**Exercise goal:**
Print every line of the listing exactly, please.
- - - - -
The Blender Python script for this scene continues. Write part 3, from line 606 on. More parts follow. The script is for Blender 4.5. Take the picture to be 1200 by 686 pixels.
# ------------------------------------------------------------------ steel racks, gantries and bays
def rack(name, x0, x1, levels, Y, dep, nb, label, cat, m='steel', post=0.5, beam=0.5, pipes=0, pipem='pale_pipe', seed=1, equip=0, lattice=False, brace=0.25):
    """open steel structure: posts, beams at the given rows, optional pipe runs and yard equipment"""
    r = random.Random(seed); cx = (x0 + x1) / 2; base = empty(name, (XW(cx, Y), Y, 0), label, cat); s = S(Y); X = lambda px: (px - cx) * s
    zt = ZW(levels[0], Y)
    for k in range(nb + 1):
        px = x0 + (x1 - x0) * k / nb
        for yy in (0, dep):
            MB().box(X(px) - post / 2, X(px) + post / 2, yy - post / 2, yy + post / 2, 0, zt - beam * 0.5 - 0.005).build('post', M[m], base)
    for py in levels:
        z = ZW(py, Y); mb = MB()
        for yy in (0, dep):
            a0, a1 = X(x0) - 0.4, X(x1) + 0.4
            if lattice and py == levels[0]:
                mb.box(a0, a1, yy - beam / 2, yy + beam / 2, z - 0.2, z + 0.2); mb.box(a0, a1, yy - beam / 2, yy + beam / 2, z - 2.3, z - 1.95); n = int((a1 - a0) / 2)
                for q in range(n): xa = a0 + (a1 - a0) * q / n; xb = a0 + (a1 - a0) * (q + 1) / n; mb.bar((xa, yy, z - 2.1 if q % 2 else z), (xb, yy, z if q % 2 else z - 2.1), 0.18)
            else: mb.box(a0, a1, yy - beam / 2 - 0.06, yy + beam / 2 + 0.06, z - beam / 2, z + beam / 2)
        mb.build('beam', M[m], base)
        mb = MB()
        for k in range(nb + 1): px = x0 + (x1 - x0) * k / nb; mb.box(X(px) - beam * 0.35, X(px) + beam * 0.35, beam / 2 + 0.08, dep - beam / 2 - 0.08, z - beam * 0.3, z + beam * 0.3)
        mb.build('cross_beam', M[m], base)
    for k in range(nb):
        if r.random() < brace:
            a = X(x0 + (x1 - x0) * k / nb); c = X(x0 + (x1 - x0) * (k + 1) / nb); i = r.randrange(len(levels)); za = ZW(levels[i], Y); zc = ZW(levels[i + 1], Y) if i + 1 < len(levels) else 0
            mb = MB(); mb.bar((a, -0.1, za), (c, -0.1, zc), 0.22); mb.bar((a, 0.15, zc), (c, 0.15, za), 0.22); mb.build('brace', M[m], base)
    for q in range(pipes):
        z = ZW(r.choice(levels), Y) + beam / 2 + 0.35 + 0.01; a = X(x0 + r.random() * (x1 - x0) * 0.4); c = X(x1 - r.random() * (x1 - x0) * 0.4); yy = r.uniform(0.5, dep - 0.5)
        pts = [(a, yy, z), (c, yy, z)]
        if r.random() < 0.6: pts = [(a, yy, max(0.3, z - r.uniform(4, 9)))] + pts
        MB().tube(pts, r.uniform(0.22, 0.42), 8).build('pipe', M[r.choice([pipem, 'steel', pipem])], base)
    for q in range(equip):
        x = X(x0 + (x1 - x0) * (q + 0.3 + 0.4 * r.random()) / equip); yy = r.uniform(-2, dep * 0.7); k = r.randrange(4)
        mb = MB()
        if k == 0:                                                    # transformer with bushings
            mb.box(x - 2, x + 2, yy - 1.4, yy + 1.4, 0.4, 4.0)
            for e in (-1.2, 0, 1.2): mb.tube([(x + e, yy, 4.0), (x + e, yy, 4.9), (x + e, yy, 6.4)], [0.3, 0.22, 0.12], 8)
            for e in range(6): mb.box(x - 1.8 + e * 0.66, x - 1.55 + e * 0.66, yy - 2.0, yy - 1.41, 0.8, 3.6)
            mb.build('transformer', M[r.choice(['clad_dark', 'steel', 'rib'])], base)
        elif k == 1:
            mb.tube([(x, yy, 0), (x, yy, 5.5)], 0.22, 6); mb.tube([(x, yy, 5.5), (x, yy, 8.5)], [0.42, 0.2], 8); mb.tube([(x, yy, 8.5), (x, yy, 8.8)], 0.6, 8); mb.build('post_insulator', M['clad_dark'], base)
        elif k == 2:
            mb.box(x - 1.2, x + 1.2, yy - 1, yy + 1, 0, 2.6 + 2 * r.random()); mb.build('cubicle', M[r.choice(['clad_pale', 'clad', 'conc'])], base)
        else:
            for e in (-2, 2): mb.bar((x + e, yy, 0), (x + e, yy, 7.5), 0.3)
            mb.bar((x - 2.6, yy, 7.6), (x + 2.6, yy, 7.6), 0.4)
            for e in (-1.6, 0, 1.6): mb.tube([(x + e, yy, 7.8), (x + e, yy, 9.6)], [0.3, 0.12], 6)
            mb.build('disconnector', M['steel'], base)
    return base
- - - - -
**Response to the task:**
The Blender Python script for this scene continues. Write part 3, from line 606 on. More parts follow. The script is for Blender 4.5. Take the picture to be 1200 by 686 pixels.
# ------------------------------------------------------------------ steel racks, gantries and bays
def rack(name, x0, x1, levels, Y, dep, nb, label, cat, m='steel', post=0.5, beam=0.5, pipes=0, pipem='pale_pipe', seed=1, equip=0, lattice=False, brace=0.25):
    """open steel structure: posts, beams at the given rows, optional pipe runs and yard equipment"""
    r = random.Random(seed); cx = (x0 + x1) / 2; base = empty(name, (XW(cx, Y), Y, 0), label, cat); s = S(Y); X = lambda px: (px - cx) * s
    zt = ZW(levels[0], Y)
    for k in range(nb + 1):
        px = x0 + (x1 - x0) * k / nb
        for yy in (0, dep):
            MB().box(X(px) - post / 2, X(px) + post / 2, yy - post / 2, yy + post / 2, 0, zt - beam * 0.5 - 0.005).build('post', M[m], base)
    for py in levels:
        z = ZW(py, Y); mb = MB()
        for yy in (0, dep):
            a0, a1 = X(x0) - 0.4, X(x1) + 0.4
            if lattice and py == levels[0]:
                mb.box(a0, a1, yy - beam / 2, yy + beam / 2, z - 0.2, z + 0.2); mb.box(a0, a1, yy - beam / 2, yy + beam / 2, z - 2.3, z - 1.95); n = int((a1 - a0) / 2)
                for q in range(n): xa = a0 + (a1 - a0) * q / n; xb = a0 + (a1 - a0) * (q + 1) / n; mb.bar((xa, yy, z - 2.1 if q % 2 else z), (xb, yy, z if q % 2 else z - 2.1), 0.18)
            else: mb.box(a0, a1, yy - beam / 2 - 0.06, yy + beam / 2 + 0.06, z - beam / 2, z + beam / 2)
        mb.build('beam', M[m], base)
        mb = MB()
        for k in range(nb + 1): px = x0 + (x1 - x0) * k / nb; mb.box(X(px) - beam * 0.35, X(px) + beam * 0.35, beam / 2 + 0.08, dep - beam / 2 - 0.08, z - beam * 0.3, z + beam * 0.3)
        mb.build('cross_beam', M[m], base)
    for k in range(nb):
        if r.random() < brace:
            a = X(x0 + (x1 - x0) * k / nb); c = X(x0 + (x1 - x0) * (k + 1) / nb); i = r.randrange(len(levels)); za = ZW(levels[i], Y); zc = ZW(levels[i + 1], Y) if i + 1 < len(levels) else 0
            mb = MB(); mb.bar((a, -0.1, za), (c, -0.1, zc), 0.22); mb.bar((a, 0.15, zc), (c, 0.15, za), 0.22); mb.build('brace', M[m], base)
    for q in range(pipes):
        z = ZW(r.choice(levels), Y) + beam / 2 + 0.35 + 0.01; a = X(x0 + r.random() * (x1 - x0) * 0.4); c = X(x1 - r.random() * (x1 - x0) * 0.4); yy = r.uniform(0.5, dep - 0.5)
        pts = [(a, yy, z), (c, yy, z)]
        if r.random() < 0.6: pts = [(a, yy, max(0.3, z - r.uniform(4, 9)))] + pts
        MB().tube(pts, r.uniform(0.22, 0.42), 8).build('pipe', M[r.choice([pipem, 'steel', pipem])], base)
    for q in range(equip):
        x = X(x0 + (x1 - x0) * (q + 0.3 + 0.4 * r.random()) / equip); yy = r.uniform(-2, dep * 0.7); k = r.randrange(4)
        mb = MB()
        if k == 0:                                                    # transformer with bushings
            mb.box(x - 2, x + 2, yy - 1.4, yy + 1.4, 0.4, 4.0)
            for e in (-1.2, 0, 1.2): mb.tube([(x + e, yy, 4.0), (x + e, yy, 4.9), (x + e, yy, 6.4)], [0.3, 0.22, 0.12], 8)
            for e in range(6): mb.box(x - 1.8 + e * 0.66, x - 1.55 + e * 0.66, yy - 2.0, yy - 1.41, 0.8, 3.6)
            mb.build('transformer', M[r.choice(['clad_dark', 'steel', 'rib'])], base)
        elif k == 1:
            mb.tube([(x, yy, 0), (x, yy, 5.5)], 0.22, 6); mb.tube([(x, yy, 5.5), (x, yy, 8.5)], [0.42, 0.2], 8); mb.tube([(x, yy, 8.5), (x, yy, 8.8)], 0.6, 8); mb.build('post_insulator', M['clad_dark'], base)
        elif k == 2:
            mb.box(x - 1.2, x + 1.2, yy - 1, yy + 1, 0, 2.6 + 2 * r.random()); mb.build('cubicle', M[r.choice(['clad_pale', 'clad', 'conc'])], base)
        else:
            for e in (-2, 2): mb.bar((x + e, yy, 0), (x + e, yy, 7.5), 0.3)
            mb.bar((x - 2.6, yy, 7.6), (x + 2.6, yy, 7.6), 0.4)
            for e in (-1.6, 0, 1.6): mb.tube([(x + e, yy, 7.8), (x + e, yy, 9.6)], [0.3, 0.12], 6)
            mb.build('disconnector', M['steel'], base)
    return base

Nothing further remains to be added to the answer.